==== DATA BLOCK ====
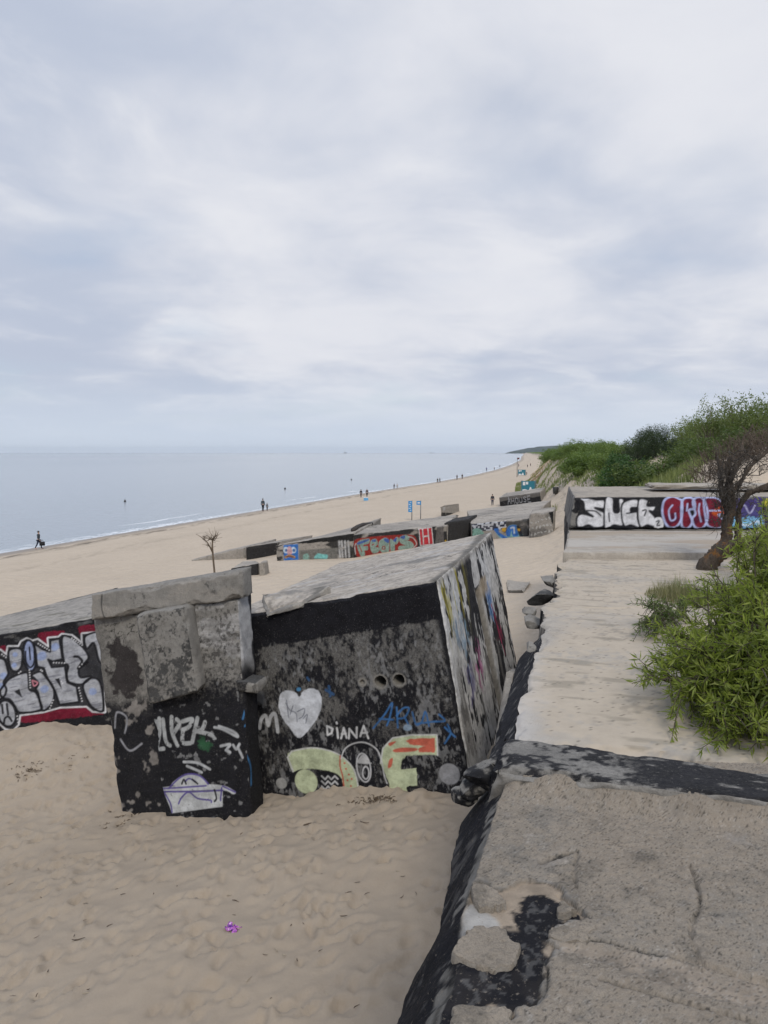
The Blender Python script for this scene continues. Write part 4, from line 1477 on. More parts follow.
def silver_wall():
    root_l = 'bunker'
    tl, tr = PY(-60, 645, 14.2), PY(112, 614.5, 15.0)
    bl, br = PY(-52, 755, 13.9), PY(120, 722, 14.7)
    dn = (br - tr) / np.linalg.norm(br - tr)
    H = 2.9
    dn = dn * H
    bkr = PY(118, 587, 18.6) - tr
    bkl = PY(-70, 634, 16.5) - tl
    root = empty('bunker', tuple((tl + tr) / 2 + dn), 'sunken concrete bunker with silver letters on dark red, behind the pier at left', 'bunker')

    def tp(p):
        p.put(sst(.4, .5, .6 * p.nz(.9, 1.4, 5, 1) + .4 * p.nz(14, 14, 4, 4)) * .8, (.34, .315, .28))
        p.put(sst(.62, .7, p.nz(1.5, 5, 5, 2)) * .7, (.13, .12, .09))
        vv = p.v.max() - p.v
        p.put(sst(.45, .2, vv - .5 * (p.nz(1.5) - .5)) * .9, (.03, .035, .03))
    block('bunker_body', [tl + dn, tr + dn, tr + bkr + dn, tl + bkl + dn, tl, tr, tr + bkr, tl + bkl], M['conc_grey'], .12, .05, .014, {'front': .0145, 'top': .05},
          {'front': silver_paint, 'top': tp}, root, 71)


silver_wall()


# ================================================================== RUINS ON THE BEACH
def ruin(name, label, cat, fbl, fbr, ftl, ftr, back, mat, paint, res=.06, seed=80, chip=.08, top2=None, group=None):
    fbl, fbr, ftl, ftr, back = map(np.asarray, (fbl, fbr, ftl, ftr, back))
    dn = np.array([0, 0, -.5])
    tb = top2 if top2 is not None else (back, back)
    c8 = [fbl + dn, fbr + dn, fbr + tb[1] * [1, 1, 0] + dn, fbl + tb[0] * [1, 1, 0] + dn, ftl, ftr, ftr + tb[1], ftl + tb[0]]
    o = block(name, c8, mat, .3, chip, .02, {'front': res, 'top': .12}, paint, None, seed, chipf=2.0)
    return tag(o, label, cat, group)


def crop(ox, oy, sc_):
    return lambda L: [(ox + x / sc_, oy + y / sc_) for x, y in L]


def ruin_top(p):
    p.put(sst(.40, .55, p.nz(.5, .8, 5, 1)) * .9, (.41, .37, .32))
    p.put(sst(.64, .7, p.nz(1.2, 3, 5, 2)) * .7, (.10, .095, .08))


def blackwall(k=.5, bare=(0, 0, 0)):
    def f(p):
        p.put(sst(k - .1, k + .05, p.nz(.9, 1.6, 5, 1) * .6 + .4 * p.nz(4, 4, 4, 2)) * .95, (.022, .022, .024))
    return f


def at_ground(px, py):
    return G(px, py)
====
> **TASK GOAL**: Make an exact copy of the lines from the top of the material through the line with "root = empty('bunker', tuple((tl", pictures excluded.

> **TASK ANSWER**:
The Blender Python script for this scene continues. Write part 4, from line 1477 on. More parts follow.
def silver_wall():
    root_l = 'bunker'
    tl, tr = PY(-60, 645, 14.2), PY(112, 614.5, 15.0)
    bl, br = PY(-52, 755, 13.9), PY(120, 722, 14.7)
    dn = (br - tr) / np.linalg.norm(br - tr)
    H = 2.9
    dn = dn * H
    bkr = PY(118, 587, 18.6) - tr
    bkl = PY(-70, 634, 16.5) - tl
    root = empty('bunker', tuple((tl + tr) / 2 + dn), 'sunken concrete bunker with silver letters on dark red, behind the pier at left', 'bunker')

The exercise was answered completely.